アート哲学・糸崎公朗blog3.2

写真家・美術家の糸崎公朗がアートと哲学について語ります

学問と一般化

反省とは何かと言えば、一つには自己を「一般化」して捉える事である。人間の自然な感情においては、自己は多くの他者たちと違う特別な何かのように実感されるが、自己をそのような例外としてではなく、多くの他者たちと立ち並ぶように一般化して捉えようとする行為を反省と呼ぶ。

そもそも哲学的思考というものが、あらゆる事物の「一般化」を目指していると言える。つまり普遍とか、客観などと言われるものは、一般化と言い換えることができる。
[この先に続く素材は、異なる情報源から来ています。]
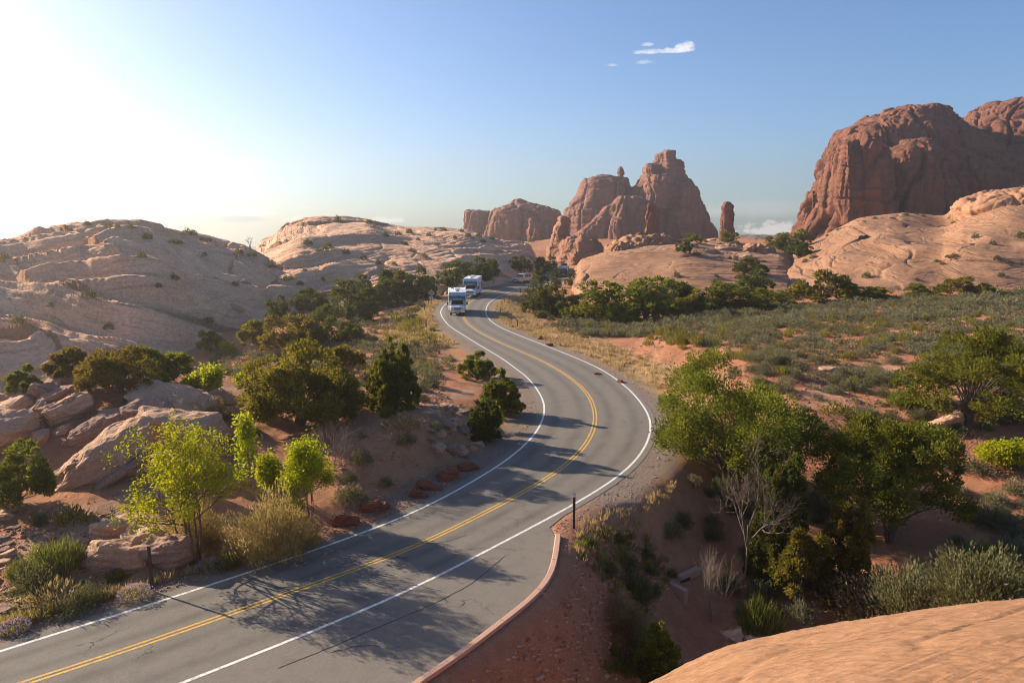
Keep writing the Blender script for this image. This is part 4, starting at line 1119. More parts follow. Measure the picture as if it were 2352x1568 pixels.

一般化を極限まで追求したところに、客観や普遍や真理と言ったものが出現する。
私を「特別な私」として他者から際立たせて捉える限り、真の反省も哲学もあらゆる学問も生じることがない。

私を一般化して他者に埋没させて捉えたところから、真の反省が生じ、哲学が生じ、あらゆる学問が生じる。

学問とは、ユニークでオリジナルな「私の考え」を構築することではない。そのような「私の考え」はことごとく理論的に閉じて現実に的中しない「幕の内弁当理論」に過ぎない。

真の学問は「一般的な学問」に新たなページを書き加えることである。そこには「私」は存在せず「学問」が存在する。

芸術においても、ユニークでオリジナルな「私の芸術」を作るのではなく、一般的な美術の流れ(美術史)に新たな作品を加えることが、本来的な在り方だと言える。 

歴史とは一般化であり、一般化したものが歴史となる。世界には数かぎりない出来事が常に生じ続けているが、それぞれにユニークで仔細で数かぎりない出来事の集積を、ごく大雑把に一般化することで、歴史が生じる。

神の前では誰もが一般人に過ぎない。私が例外的な「特別な私」であり続ける限り、その人は絶対に神を知ることができない。